Çekilen fotoğrafların sayısı ve kalitesindeki yabana atılamayacak olan bu artış, bizlere sunduğu görseller ile yeni bir fotoğraf sanatı dalının varolmaya başladığına dair ipuçlarını da beraberinde getiriyor. Sınırların nereye ulaşacağı merak konusuyken Huawei’nin Leica ile gerçekleştirdiği işbirliğiyle piyasaya sürdüğü P20 Pro’da kullandığı üçlü kamera kullanıcıların profesyonel fotoğrafçı gibi fotoğraf çekmesini mümkün hale getiriyor.

Bunun en önemli kanıtı, olumsuz koşullarda geleneksel akıllı telefonlarla çekilen ve tatmin hissi uyandırmayan görüntüleri rafa kaldırıp, bu koşulların sınırsız yaratıcılığa engel olmasını engelleyecek bir öğeyi bünyesinde barındırması: Yapay Zeka!

Profesyonel fotoğrafçılarla aradaki fark kapanıyor

Her ne kadar akıllı telefonların gelişen kamera özellikleri profesyonel moda fotoğrafçıları, yemek stilistleri ve doğa fotoğrafçıları tarafından bugüne kadar ilk seçenek olarak tercih edilmediyse de semi-pro ve non-pro kullanıcılarını zaman zaman onların seviyesine çıkarıyor.

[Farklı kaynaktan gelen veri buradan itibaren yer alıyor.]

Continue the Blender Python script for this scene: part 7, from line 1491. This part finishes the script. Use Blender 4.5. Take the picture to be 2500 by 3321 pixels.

Tabii bunu yakalamak her zaman kolay değil.

Instagram gibi mecraların artık birçok butik üretici, restoran-kafe, stil danışmanı ve bloggerlar için vitrin olduğu ve ticari olarak kullanıldığı günümüzde ise kaliteli fotoğraf artık olmazsa olmazlardan. Yaptıkları paylaşımlarda pek çok alan, mekan, yiyecek-içecek, kıyafet vb. tekstil ürünü kullanan ve profesyonel fotoğrafçı olmayan bu kişilerin imdadına akıllı telefonlarındaki kameraya ek olarak filtreler ve aplikasyonlar yetişiyor. Pozlamanın birbirinden ayrılmaz üçlüsü enstantane hızı, diyafram ve ISO ışığın kontrolü ve yaratıcılığın da ortaya çıkması için oldukça önemliyken tam da bu noktada Huawei P20 Pro, yapay zekayı fotoğrafla buluşturuyor.

Yapay zeka ile 500’den fazla ortam ve obje tanımlama ile 19 tane farklı senaryo ve obje belirlenebiliyor ve objeleri manuel olarak seçme zorunluluğunu ortadan kaldırıyor. Yiyecekler, dans eden insanlar, manzaralar, gün batımı, çiçek veya hayvanlar bu hazır parametrelerden oluşan setlerden bazıları. Bunun yanı sıra yapay zeka öğenin ne zaman ve çerçevenin hangi alanında olacağını tahmin ederek odak noktasını oraya önceden yerleştirebiliyor.

Odaklama özelliği nasıl

Akıllı telefonlar sınırları daha da fazla zorlayacak gibi görünüyor. Huawei P20 Pro‘da “Daha Çok Gör’’ sloganıyla kullanıcıya gerçek anlamda daha çok şey yakalama fırsatı sunarken, profesyoneller ve amatörler arasındaki uçurumu kapatıyor. Sunduğu özelliklerle kullanıcıya parametreleri veya fotoğrafı çektikten sonra kullanacağı filtre ya da düzenlemeyi düşünmeden çekim yapma imkanı veriyor.